Top tips for cracking management books.
Purpose
The Alchemist by Paulo Coelho
Not a management book at all. Just a brilliant book for anyone hesitating in their search to do what they want in life. The key character started out as a shepherd – just like our Bert here at Corporate Culture. It’s the search for personal soul and the universal soul.
Branding
The big idea by Robert Jones
Very decent book indeed. It’s a simple practical book on how companies can develop a brand which stands out. It’s easy. You have just one big idea. It reflects your soul. You project it. It aligns very closely with our thinking here. We’re fans of strong brands which operate with integrity.
Customer satisfaction
12 steps to success through service by Barris Hopson and Mike Scally
Still one of the best books on customer service. Here are the 12 steps:
- decide on your core business
- know your customers and your competitors
- create your vision
- define your moments of truth
- give good service to one another
- create the customer experience
- profit from complaints
- stay close to your customer
- design and implement the service programme
- set service standards
- recognise and reward service excellence
- develop the service programme
Culture change
Who moved my cheese? By Dr Spencer Johnson
Brilliant little book about seeking change. It continues the way it begins: “Once, long ago in a land far away, there lived four little characters who ran through a maze looking for cheese to nourish them and make them happy.”

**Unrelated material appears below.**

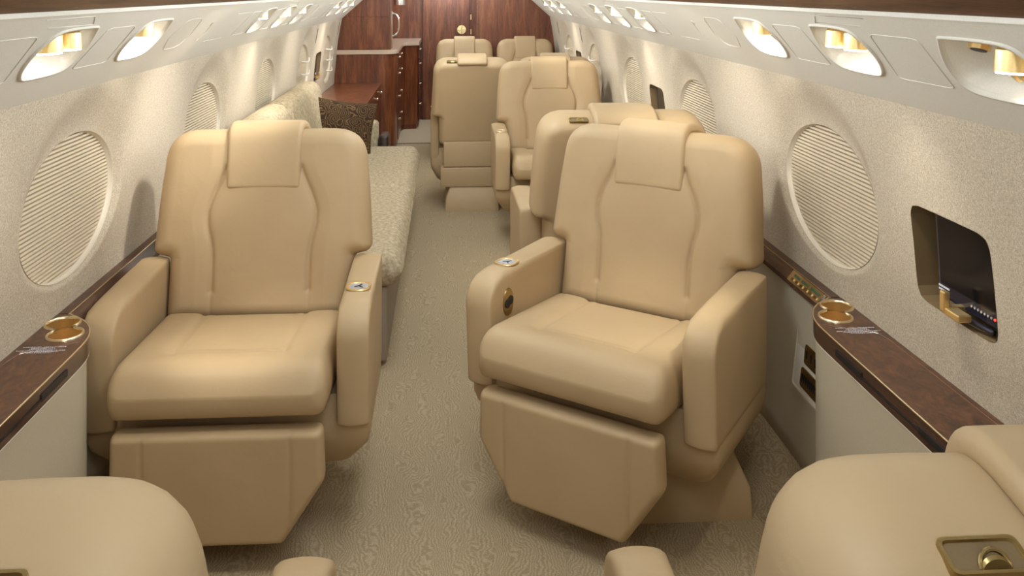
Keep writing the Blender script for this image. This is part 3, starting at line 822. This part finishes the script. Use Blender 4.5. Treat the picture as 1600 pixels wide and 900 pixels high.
# ------------------------------------------------------------------ seats
SEAT_G = 'tan leather cabin seats'
def seat(name, hw, at, wing, top, at2=None, cz=0, base_hw=.25, label='', loc=(0, 0, 0), rz=0, ctrl=-1, oval=False, ped=None, sofa_arm=None):
    """hw: half width between arms, at: arm thickness, wing/top: backrest half widths; front is -y"""
    t = empty(name, loc, rz, label, 'seat', SEAT_G)
    k = hw/.30
    # backrest
    poly = round_poly([(-hw-.003, 0), (hw+.003, 0), (hw+.003, .195), (wing, .206), (wing-.012, .40), (top, .598), (-top, .598), (-wing+.012, .40), (-wing, .206), (-hw-.003, .195)],
                      [.03, .03, .004, .035, .2, .115, .115, .2, .035, .004], 10)
    O = Vector((0, .325, .452)); U = Vector((0, .19, .982)); N = Vector((0, -.982, .19))
    def bmap(x, v, h): p = O+U*v+N*h; return (x, p.y, p.z)
    sx = [(.122, .475), (.135, .44), (.158, .395), (.173, .355), (.178, .325), (.174, .285), (.163, .25), (.157, .21), (.156, .15), (.156, .095)]
    sx = [(a*k, b) for a, b in chaikin(sx, 1)]
    seams = []
    for s in (-1, 1):
        seams.append(([(s*a, b) for a, b in sx], .014, .006))
        seams.append(([(s*.156*k, .10), (s*.156*k, .0)], .003, .005))
        seams.append(([(s*(wing-.03), .24), (s*(wing-.045), .45)], .0012, .004))
    def bul(x, v):
        ax = np.abs(x)/k
        lim = np.interp(v, [0, .095, .21, .25, .325, .395, .475, .6], [.156, .156, .157, .163, .178, .158, .12, .12])
        c = np.clip(1-(ax/lim)**2, 0, 1)*.007
        b_ = np.clip((ax-lim)/.05, 0, 1)*np.clip((.36-ax)/.1, 0, 1)*.007
        return c+b_
    B = pad('backrest', poly, .068, .115, .05, bmap, 'leather', t, rb=.05, pf=2.3, pb=2.8, seams=seams, bulge=bul, res=.0042, xin=hw-.065)
    # headrest pad folded over the top
    path = chaikin([(.405, .058), (.55, .063), (.588, .057), (.604, .030), (.609, -.01), (.608, -.06), (.598, -.10), (.575, -.121)], 3)
    PL = [0]
    for a, b in zip(path, path[1:]): PL.append(PL[-1]+math.hypot(b[0]-a[0], b[1]-a[1]))
    pa = np.array(path); pl = np.array(PL)
    def hmap(x, s, h):
        v = np.interp(s, pl, pa[:, 0]); hh = np.interp(s, pl, pa[:, 1])
        e = .006; s0, s1 = max(s-e, 0), min(s+e, pl[-1])
        tv, th = np.interp(s1, pl, pa[:, 0])-np.interp(s0, pl, pa[:, 0]), np.interp(s1, pl, pa[:, 1])-np.interp(s0, pl, pa[:, 1])
        L = math.hypot(tv, th)+1e-9
        return bmap(x*(1+.0*s), v-th/L*h*-1*-1*-1 if False else v+(-th/L)*h, hh+(tv/L)*h)
    hwid = .121*min(1, k*1.12)
    poly = round_poly([(-hwid+.004, 0), (hwid-.004, 0), (hwid, pl[-1]), (-hwid, pl[-1])], .014, 5)
    pad('headrest', poly, .019, .012, .014, hmap, 'leather', t, pf=2.2, res=.008)
    # seat cushion
    poly = round_poly([(-hw+.012, -.255), (hw-.012, -.255), (hw-.004, .25), (-hw+.004, .25)], [.05, .05, .03, .03], 8)
    U2 = Vector((0, .9975, -.07)); N2 = Vector((0, .07, .9975)); O2 = Vector((0, 0, .452+cz))
    def cmap(x, v, h): p = O2+U2*v+N2*h; return (x, p.y, p.z)
    def chf(G, D):
        f = lambda d, r, p: (1-(1-np.clip(d/r, 0, 1))**p)**(1/p)
        dfr = G[..., 1]+.255
        hf = .068*f(D, .030, 2.2)*f(dfr, .085, 2.0)
        hb = .060*f(D, .022, 2.6)*f(dfr, .034, 2.4)
        return hf, hb
    def cb(x, v):
        ax = np.abs(x)/k
        inn = np.clip((.156-ax)/.03, 0, 1)*np.clip((v+.12)/.03, 0, 1)
        return inn*-.004+(1-inn)*.006*np.clip((hw-np.abs(x))/.06, 0, 1)
    q = .153*k
    seams = [([(-q*1.04, .26), (-q*1.02, .05), (-q, -.12)], .013, .011), ([(q*1.04, .26), (q*1.02, .05), (q, -.12)], .013, .011), ([(-q, -.118), (0, -.124), (q, -.118)], .007, .010)]
    pad('seat_cushion', poly, .07, .06, .03, cmap, 'leather', t, seams=seams, bulge=cb, hfun=chf, res=.0075)
    # leg rest panel hanging under the cushion
    lw = hw-.018
    poly = round_poly([(-lw+.105, .075), (lw-.105, .075), (lw, .235), (lw-.004, .372), (-lw+.004, .372), (-lw, .235)], [.02, .02, .04, .022, .022, .04], 6)
    seams = [([(s*(lw-.085), .08), (s*(lw-.085), .37)], .005, .0045) for s in (-1, 1)]
    pad('leg_rest', poly, .035, .035, .018, lambda x, v, h: (x, -.212-h+(.37-v)*.03, v), 'leather', t, seams=seams, res=.005)
    # arms
    yf = -.150; at2 = at if at2 is None else at2; at_ = at
    for s in (-1, 1):
        at = at_ if s == ctrl else at2
        ap = [(.335, .325), (.345, .655), (-.055, .649)]+[(yf+.085-.085*math.sin(a)-.0, .560+.085*math.cos(a)) for a in np.linspace(.25, PI/2, 9)]+[(yf+.012, .325)]
        ap = round_poly(ap, [.01]+[.02]+[0]*(len(ap)-3)+[.012], 3)
        xc = s*(hw+.002+at/2)
        arm = pad('armrest', ap, at/2, at/2, .010, lambda a, b, h: (xc+h, a, b), 'leather', t, pf=2, pb=2, res=.012)
        if s == ctrl:
            b2 = bmesh.new(); cw, cl = .035, .036; cyy = .020
            o_ = round_poly([(-cw, -cl), (cw, -cl), (cw, cl), (-cw, cl)], .03, 6)
            zt = .6505
            loft(b2, [[(a, b, zt) for a, b in o_], [(a*.96, b*.96, zt+.003) for a, b in o_], [(a*.80, b*.80, zt+.003) for a, b in o_], [(a*.76, b*.76, zt+.0005) for a, b in o_]], False)
            c_ = obj('control_frame', b2, 'brass', arm, auto=40); c_.location = (xc, cyy, 0)
            b2 = bmesh.new(); prism(b2, [(a*.78, b*.78) for a, b in o_], lambda a, b: (a, b, zt), lambda a, b: (a, b, zt+.0012))
            # keys and emblem strokes
            kp = obj('keypad', b2, 'silver', t); kp.location = (xc, cyy, 0)
            b2 = bmesh.new()
            for dx, dy, r_ in ((-.004, .0, .6), (.006, -.004, -.9), (.004, .008, 1.2)):
                box(b2, -.009, .009, -.002, .002, 0, .0012, 0, Matrix.Translation((xc+dx, cyy+dy, zt+.0012)) @ Matrix.Rotation(r_, 4, 'Z'))
            obj('keypad_marking', b2, 'bezel', kp).location = (-xc, -cyy, 0)
            if oval:
                xi = xc-s*at/2
                b2 = bmesh.new(); n = 32
                E = lambda f, dx: [(xi-s*dx, -.045+.028*f*math.cos(2*PI*i/n), .555+.042*f*math.sin(2*PI*i/n)) for i in range(n)]
                loft(b2, [E(1, -.001), E(.97, .004), E(.2, .0045)], False); ov = obj('remote_port', b2, 'brass2', arm, auto=40)
                b2 = bmesh.new()
                for dy in (-.008, .009): cyl(b2, (xi-s*.004, -.045+dy, .555+dy*.4), (xi-s*.007, -.045+dy, .555+dy*.4), .0135, seg=20)
                obj('port_socket', b2, 'dark', ov)
    # seat pan hull below the arms
    bm = bmesh.new()
    xl, xr = (hw+(at_ if ctrl < 0 else at2), hw+(at_ if ctrl > 0 else at2)); at = at_
    rr_ = lambda fa, fb, ya, yb, r, z: rrect(-xl*fa-.001, xr*fb+.001, ya, yb, r, z)
    loft(bm, [rr_(.80, .80, .0, .28, .05, .165), rr_(.86, .86, -.04, .31, .05, .185), rr_(.985, .985, -.105, .335, .03, .262), rr_(1, 1, -.112, .337, .022, .29), rr_(1, 1, -.112, .337, .02, .3235), rr_(.95, .95, -.10, .32, .02, .40)])
    obj('seat_pan', bm, 'leather', t, smooth=False, auto=35)
    # rear kick panels
    bm = bmesh.new()
    rw = hw-.03
    for z0, z1, yy in ((.157, .288, .452), (.292, .464, .446), (.468, .60, .440)):
        box(bm, -rw-(.02 if z0 < .2 else 0), rw+(.02 if z0 < .2 else 0), .30, yy, z0, z1, .006)
    obj('rear_panel', bm, 'leather', t, auto=50)
    # release handle in a brass recess on top of the backrest, on the aisle side
    def handle(s):
        hx = s*.174*min(1, k*1.05)
        b2 = bmesh.new()
        # frame on the top-rear slope
        A = bmap(0, .592, -.045); Bq = bmap(0, .560, -.112)
        o3 = Vector(bmap(0, .5920, -.080)); u3 = Vector((1, 0, 0)); n3 = Vector((0, .34, .94)); v3 = Vector((0, .94, -.34))
        q = round_poly([(-.036, -.017), (.036, -.017), (.036, .017), (-.036, .017)], .007, 4)
        W = lambda a, b, h: tuple(o3+u3*(hx+a)+v3*b+n3*h)
        loft(b2, [[W(a, b, -.004) for a, b in q], [W(a*.99, b*.98, .0035) for a, b in q], [W(a*.90, b*.80, .0035) for a, b in q], [W(a*.86, b*.74, .0005) for a, b in q]], False)
        f_ = obj('handle_recess', b2, 'brass2', t, auto=40)
        b2 = bmesh.new(); prism(b2, [(a*.88, b*.78) for a, b in q], lambda a, b: W(a, b, -.001), lambda a, b: W(a, b, .001)); obj('recess_floor', b2, 'bronze', f_)
        b2 = bmesh.new(); n = 14
        o_ = [( .013*math.cos(PI*i/n), -.014+.0*i, .000+.009*math.sin(PI*i/n)) for i in range(n+1)]
        tube(b2, [W(a-.004, .010-.010*math.sin(PI*i/n), h) for i, (a, b, h) in enumerate(o_)], .0022, 8)
        prism(b2, [(a-.004, h) for a, b, h in o_], lambda a, h: W(a, .010-h*.55, h), lambda a, h: W(a, .014-h*.55, h))
        obj('release_lever', b2, 'brass2', f_, auto=40)
    handle(ctrl)
    # pedestal
    if ped is None: ped = (0, .22 if hw < .25 else .42, 0)
    bm = bmesh.new()
    px, py, pr = ped
    loft(bm, [rrect(-base_hw, base_hw, -.30, .27, .012, .0), rrect(-base_hw+.006, base_hw-.006, -.295, .265, .014, .085), rrect(-base_hw+.035, base_hw-.035, -.24, .22, .02, .16), rrect(-base_hw+.06, base_hw-.06, -.20, .18, .02, .20)])
    p_ = obj('pedestal', bm, 'leather', t, auto=35); p_.location = (px, py, 0); p_.rotation_euler = (0, 0, pr)
    return t

A1 = math.radians(36)
s1 = seat('cabin_seat', .292, .088, .350, .318, ctrl=-1, oval=True, loc=(.415, 2.48, 0), rz=-A1,
          ped=(-.05, .16, A1), label='tan leather seat swivelled towards the aisle at front right, beside the right console')
# pedestal is fixed to the floor rails: placed in cabin axes
pc = [c for c in s1.children if c.name.startswith('pedestal')][0]
wl = Vector((.585, 2.70)); d = wl-Vector((.415, 2.48))
pc.location = (d.x*math.cos(A1)-d.y*math.sin(A1), d.x*math.sin(A1)+d.y*math.cos(A1), 0); pc.rotation_euler = (0, 0, A1)
WIDE = dict(hw=.290, at=.087, wing=.346, top=.315, base_hw=.19)
sl = seat('cabin_seat', ctrl=1, loc=(-.622, 2.477, 0), label='tan leather seat facing the camera at front left, in front of the sofa', **WIDE)
def place(src, loc, rz, label):
    c = copy_tree(src); c.location = loc; c.rotation_euler = (0, 0, rz); c['label'] = label; return c
# seats seen from behind at the bottom of the frame
fr = seat('cabin_seat', ctrl=1, at2=.026, cz=-.04, loc=(.592, 1.225, 0), rz=PI, label='tan leather seat at the bottom right corner, seen from behind with brass lever on top', **WIDE)
fl = seat('cabin_seat', ctrl=-1, at2=.030, cz=-.04, loc=(-.588, 1.23, 0), rz=PI, label='tan leather seat at the bottom left corner, seen from behind with brass lever on top', **WIDE)
s2 = place(sl, (.63, 3.70, 0), PI, 'tan leather seat facing away directly behind the swivelled front right seat')
for c in list(s2.children_recursive)+list(fr.children_recursive)+list(fl.children_recursive):
    try:
        if c.name.startswith(('keypad', 'control_frame')): bpy.data.objects.remove(c)
    except ReferenceError: pass
s3 = seat('cabin_seat', ctrl=-1, ped=(0, .33, 0), loc=(.635, 5.19, 0), label='tan leather seat facing the camera in the middle right, armrest with silver keypad', **WIDE)
NARROW = dict(hw=.224, at=.058, wing=.281, top=.258, base_hw=.185)
n1 = seat('cabin_seat', ctrl=1, loc=(.145, 6.36, 0), rz=PI, label='aisle-side tan seat facing away, its tall plain back beside the aisle', **NARROW)
place(n1, (.717, 6.36, 0), PI, 'tan seat facing away next to the window, back to back with the middle right seat')
n3 = seat('cabin_seat', ctrl=-1, loc=(.145, 7.74, 0), label='farthest row tan seat facing the camera on the aisle side', **NARROW)
place(n3, (.717, 7.74, 0), 0, 'farthest row tan seat facing the camera on the window side')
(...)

Maverick! By Ricardo Semler
Imagine a business where decisions are devolved so far that managers set their own salaries and shopfloor workers set their own productivity targets. This is a book about how cutting the umbilical chords on employees is truly liberating….and helps in a surprising way reduce risk and improve control.
Thinking differently
Six thinking hats by Edward de Bono
Try on the six thinking hats. They are a great way of resolving complex problems or making creative breakthroughs.
Here are the hats:
- white is facts and figures
- red is emotions and feelings
- black is thinking about what might not be right about a possibility
- yellow is speculative, constructive, open thinking
- green is creative and lateral
- blue is planned and controlled thinking
Reputation management
Waltzing with raptors by Glen Peters
Here is a practical roadmap for protection your company’s reputation. We have a different roadmap from Peters but a shared conviction that reputation can be managed. It would be good even without the use of John’s continuum of stakeholder engagement on page 10.
Continuous improvement
The Team Handbook by Peter Scholtes
We advocate continuous radical improvement. But this is still a cracking book on the tools and techniques of getting teams to improve their quality and work together effectively.
Public Purpose marketing
Doing Best by Doing Good
by Dr Richard Steckel and Robin Simons
This is a practical book about how to create campaigns and partnerships which combine social and commercial benefits. Richard (our old friend and associate) has been pioneering this for decades. He’s a man before his time.
Word of Honor
by Nelson Demille
A fantastic read and a great story structured around a court-martial. It's about principle and war and it's a cracker recommended by our buddy Richard Stechel
The Wind Singer
by William Nicholson
This is the first of a children's trilogy called The Wind On Fire. If you like Philip Pullman you'll like this. It's another brilliant modern children's classic that every parent will want to read.